- [WHAT TO DO]: Skip the pictures and quote all of the lines exactly.

- [DATA SEGMENT]:

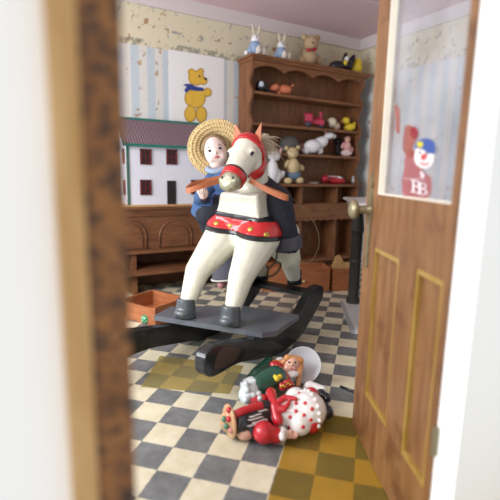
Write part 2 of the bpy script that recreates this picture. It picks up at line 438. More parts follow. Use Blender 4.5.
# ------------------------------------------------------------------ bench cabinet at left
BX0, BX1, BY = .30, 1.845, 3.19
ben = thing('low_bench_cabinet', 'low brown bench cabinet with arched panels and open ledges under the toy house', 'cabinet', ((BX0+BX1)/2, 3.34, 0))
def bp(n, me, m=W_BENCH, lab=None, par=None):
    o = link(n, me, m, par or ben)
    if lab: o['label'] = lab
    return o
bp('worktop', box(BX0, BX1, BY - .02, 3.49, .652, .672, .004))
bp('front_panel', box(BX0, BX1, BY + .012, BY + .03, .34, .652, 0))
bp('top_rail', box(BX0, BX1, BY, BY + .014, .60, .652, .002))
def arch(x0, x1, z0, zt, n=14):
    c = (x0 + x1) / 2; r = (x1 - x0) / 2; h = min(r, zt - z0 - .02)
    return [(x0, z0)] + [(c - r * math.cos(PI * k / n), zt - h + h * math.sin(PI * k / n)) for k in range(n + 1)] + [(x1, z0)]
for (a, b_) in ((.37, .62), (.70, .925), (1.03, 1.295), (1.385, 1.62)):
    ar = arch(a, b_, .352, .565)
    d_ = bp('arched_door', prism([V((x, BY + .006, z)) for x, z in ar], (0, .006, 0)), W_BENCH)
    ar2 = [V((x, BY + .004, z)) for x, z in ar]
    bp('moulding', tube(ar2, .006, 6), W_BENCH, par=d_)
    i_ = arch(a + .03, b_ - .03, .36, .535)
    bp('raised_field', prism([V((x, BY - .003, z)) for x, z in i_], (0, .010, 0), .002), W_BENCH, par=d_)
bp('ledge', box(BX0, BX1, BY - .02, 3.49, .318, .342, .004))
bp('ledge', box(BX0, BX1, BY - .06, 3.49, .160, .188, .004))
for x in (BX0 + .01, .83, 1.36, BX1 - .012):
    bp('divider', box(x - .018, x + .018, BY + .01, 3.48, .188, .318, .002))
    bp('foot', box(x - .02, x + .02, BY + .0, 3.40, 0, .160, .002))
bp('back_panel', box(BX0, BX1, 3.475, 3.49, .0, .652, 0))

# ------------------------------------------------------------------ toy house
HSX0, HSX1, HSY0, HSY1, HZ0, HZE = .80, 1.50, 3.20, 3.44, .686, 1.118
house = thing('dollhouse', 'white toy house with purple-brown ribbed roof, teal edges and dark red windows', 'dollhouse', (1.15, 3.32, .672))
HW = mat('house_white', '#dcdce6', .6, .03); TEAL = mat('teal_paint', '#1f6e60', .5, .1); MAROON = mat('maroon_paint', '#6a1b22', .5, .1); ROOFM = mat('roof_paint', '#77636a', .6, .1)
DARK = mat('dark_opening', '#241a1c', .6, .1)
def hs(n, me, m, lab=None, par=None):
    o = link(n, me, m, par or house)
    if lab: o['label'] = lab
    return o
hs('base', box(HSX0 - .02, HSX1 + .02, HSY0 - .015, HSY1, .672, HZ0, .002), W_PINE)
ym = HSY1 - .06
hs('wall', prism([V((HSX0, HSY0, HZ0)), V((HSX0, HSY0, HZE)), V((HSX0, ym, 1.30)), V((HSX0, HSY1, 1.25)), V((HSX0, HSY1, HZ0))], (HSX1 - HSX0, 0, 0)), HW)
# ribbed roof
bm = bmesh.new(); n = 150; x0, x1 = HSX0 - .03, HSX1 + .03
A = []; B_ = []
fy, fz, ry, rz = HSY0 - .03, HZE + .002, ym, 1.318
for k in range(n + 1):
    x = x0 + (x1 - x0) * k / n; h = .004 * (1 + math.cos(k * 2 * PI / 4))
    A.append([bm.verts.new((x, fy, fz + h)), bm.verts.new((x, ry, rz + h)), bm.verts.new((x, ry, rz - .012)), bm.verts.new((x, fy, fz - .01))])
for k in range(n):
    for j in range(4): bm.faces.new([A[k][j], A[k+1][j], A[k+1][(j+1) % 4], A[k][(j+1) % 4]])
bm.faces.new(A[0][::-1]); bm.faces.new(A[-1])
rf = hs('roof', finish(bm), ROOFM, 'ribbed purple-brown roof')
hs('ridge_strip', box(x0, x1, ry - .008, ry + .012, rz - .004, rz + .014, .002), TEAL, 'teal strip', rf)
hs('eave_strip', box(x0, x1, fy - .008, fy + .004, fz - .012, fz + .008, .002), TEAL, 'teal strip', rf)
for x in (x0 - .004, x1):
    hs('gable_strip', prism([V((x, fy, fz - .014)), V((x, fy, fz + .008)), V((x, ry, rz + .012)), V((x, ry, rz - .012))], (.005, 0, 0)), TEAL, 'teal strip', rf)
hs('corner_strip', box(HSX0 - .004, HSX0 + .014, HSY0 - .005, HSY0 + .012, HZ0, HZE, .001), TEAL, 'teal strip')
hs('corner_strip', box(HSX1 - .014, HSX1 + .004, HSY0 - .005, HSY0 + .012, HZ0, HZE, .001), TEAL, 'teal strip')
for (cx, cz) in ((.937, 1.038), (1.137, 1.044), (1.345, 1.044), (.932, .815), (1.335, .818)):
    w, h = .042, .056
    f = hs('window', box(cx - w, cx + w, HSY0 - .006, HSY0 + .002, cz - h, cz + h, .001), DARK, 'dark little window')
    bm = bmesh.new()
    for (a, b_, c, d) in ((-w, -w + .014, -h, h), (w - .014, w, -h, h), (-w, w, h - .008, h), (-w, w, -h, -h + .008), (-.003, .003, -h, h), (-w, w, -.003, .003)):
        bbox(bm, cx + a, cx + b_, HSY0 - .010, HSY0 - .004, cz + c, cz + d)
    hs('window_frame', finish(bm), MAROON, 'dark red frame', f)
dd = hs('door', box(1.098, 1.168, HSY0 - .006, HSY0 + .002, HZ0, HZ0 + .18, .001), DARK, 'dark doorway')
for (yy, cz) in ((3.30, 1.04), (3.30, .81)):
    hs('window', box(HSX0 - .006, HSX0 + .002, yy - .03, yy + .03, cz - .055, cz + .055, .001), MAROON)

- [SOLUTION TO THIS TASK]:
Write part 2 of the bpy script that recreates this picture. It picks up at line 438. More parts follow. Use Blender 4.5.
# ------------------------------------------------------------------ bench cabinet at left
BX0, BX1, BY = .30, 1.845, 3.19
ben = thing('low_bench_cabinet', 'low brown bench cabinet with arched panels and open ledges under the toy house', 'cabinet', ((BX0+BX1)/2, 3.34, 0))
def bp(n, me, m=W_BENCH, lab=None, par=None):
    o = link(n, me, m, par or ben)
    if lab: o['label'] = lab
    return o
bp('worktop', box(BX0, BX1, BY - .02, 3.49, .652, .672, .004))
bp('front_panel', box(BX0, BX1, BY + .012, BY + .03, .34, .652, 0))
bp('top_rail', box(BX0, BX1, BY, BY + .014, .60, .652, .002))
def arch(x0, x1, z0, zt, n=14):
    c = (x0 + x1) / 2; r = (x1 - x0) / 2; h = min(r, zt - z0 - .02)
    return [(x0, z0)] + [(c - r * math.cos(PI * k / n), zt - h + h * math.sin(PI * k / n)) for k in range(n + 1)] + [(x1, z0)]
for (a, b_) in ((.37, .62), (.70, .925), (1.03, 1.295), (1.385, 1.62)):
    ar = arch(a, b_, .352, .565)
    d_ = bp('arched_door', prism([V((x, BY + .006, z)) for x, z in ar], (0, .006, 0)), W_BENCH)
    ar2 = [V((x, BY + .004, z)) for x, z in ar]
    bp('moulding', tube(ar2, .006, 6), W_BENCH, par=d_)
    i_ = arch(a + .03, b_ - .03, .36, .535)
    bp('raised_field', prism([V((x, BY - .003, z)) for x, z in i_], (0, .010, 0), .002), W_BENCH, par=d_)
bp('ledge', box(BX0, BX1, BY - .02, 3.49, .318, .342, .004))
bp('ledge', box(BX0, BX1, BY - .06, 3.49, .160, .188, .004))
for x in (BX0 + .01, .83, 1.36, BX1 - .012):
    bp('divider', box(x - .018, x + .018, BY + .01, 3.48, .188, .318, .002))
    bp('foot', box(x - .02, x + .02, BY + .0, 3.40, 0, .160, .002))
bp('back_panel', box(BX0, BX1, 3.475, 3.49, .0, .652, 0))

# ------------------------------------------------------------------ toy house
HSX0, HSX1, HSY0, HSY1, HZ0, HZE = .80, 1.50, 3.20, 3.44, .686, 1.118
house = thing('dollhouse', 'white toy house with purple-brown ribbed roof, teal edges and dark red windows', 'dollhouse', (1.15, 3.32, .672))
HW = mat('house_white', '#dcdce6', .6, .03); TEAL = mat('teal_paint', '#1f6e60', .5, .1); MAROON = mat('maroon_paint', '#6a1b22', .5, .1); ROOFM = mat('roof_paint', '#77636a', .6, .1)
DARK = mat('dark_opening', '#241a1c', .6, .1)
def hs(n, me, m, lab=None, par=None):
    o = link(n, me, m, par or house)
    if lab: o['label'] = lab
    return o
hs('base', box(HSX0 - .02, HSX1 + .02, HSY0 - .015, HSY1, .672, HZ0, .002), W_PINE)
ym = HSY1 - .06
hs('wall', prism([V((HSX0, HSY0, HZ0)), V((HSX0, HSY0, HZE)), V((HSX0, ym, 1.30)), V((HSX0, HSY1, 1.25)), V((HSX0, HSY1, HZ0))], (HSX1 - HSX0, 0, 0)), HW)
# ribbed roof
bm = bmesh.new(); n = 150; x0, x1 = HSX0 - .03, HSX1 + .03
A = []; B_ = []
fy, fz, ry, rz = HSY0 - .03, HZE + .002, ym, 1.318
for k in range(n + 1):
    x = x0 + (x1 - x0) * k / n; h = .004 * (1 + math.cos(k * 2 * PI / 4))
    A.append([bm.verts.new((x, fy, fz + h)), bm.verts.new((x, ry, rz + h)), bm.verts.new((x, ry, rz - .012)), bm.verts.new((x, fy, fz - .01))])
for k in range(n):
    for j in range(4): bm.faces.new([A[k][j], A[k+1][j], A[k+1][(j+1) % 4], A[k][(j+1) % 4]])
bm.faces.new(A[0][::-1]); bm.faces.new(A[-1])
rf = hs('roof', finish(bm), ROOFM, 'ribbed purple-brown roof')
hs('ridge_strip', box(x0, x1, ry - .008, ry + .012, rz - .004, rz + .014, .002), TEAL, 'teal strip', rf)
hs('eave_strip', box(x0, x1, fy - .008, fy + .004, fz - .012, fz + .008, .002), TEAL, 'teal strip', rf)
for x in (x0 - .004, x1):
    hs('gable_strip', prism([V((x, fy, fz - .014)), V((x, fy, fz + .008)), V((x, ry, rz + .012)), V((x, ry, rz - .012))], (.005, 0, 0)), TEAL, 'teal strip', rf)
hs('corner_strip', box(HSX0 - .004, HSX0 + .014, HSY0 - .005, HSY0 + .012, HZ0, HZE, .001), TEAL, 'teal strip')
hs('corner_strip', box(HSX1 - .014, HSX1 + .004, HSY0 - .005, HSY0 + .012, HZ0, HZE, .001), TEAL, 'teal strip')
for (cx, cz) in ((.937, 1.038), (1.137, 1.044), (1.345, 1.044), (.932, .815), (1.335, .818)):
    w, h = .042, .056
    f = hs('window', box(cx - w, cx + w, HSY0 - .006, HSY0 + .002, cz - h, cz + h, .001), DARK, 'dark little window')
    bm = bmesh.new()
    for (a, b_, c, d) in ((-w, -w + .014, -h, h), (w - .014, w, -h, h), (-w, w, h - .008, h), (-w, w, -h, -h + .008), (-.003, .003, -h, h), (-w, w, -.003, .003)):
        bbox(bm, cx + a, cx + b_, HSY0 - .010, HSY0 - .004, cz + c, cz + d)
    hs('window_frame', finish(bm), MAROON, 'dark red frame', f)
dd = hs('door', box(1.098, 1.168, HSY0 - .006, HSY0 + .002, HZ0, HZ0 + .18, .001), DARK, 'dark doorway')
for (yy, cz) in ((3.30, 1.04), (3.30, .81)):
    hs('window', box(HSX0 - .006, HSX0 + .002, yy - .03, yy + .03, cz - .055, cz + .055, .001), MAROON)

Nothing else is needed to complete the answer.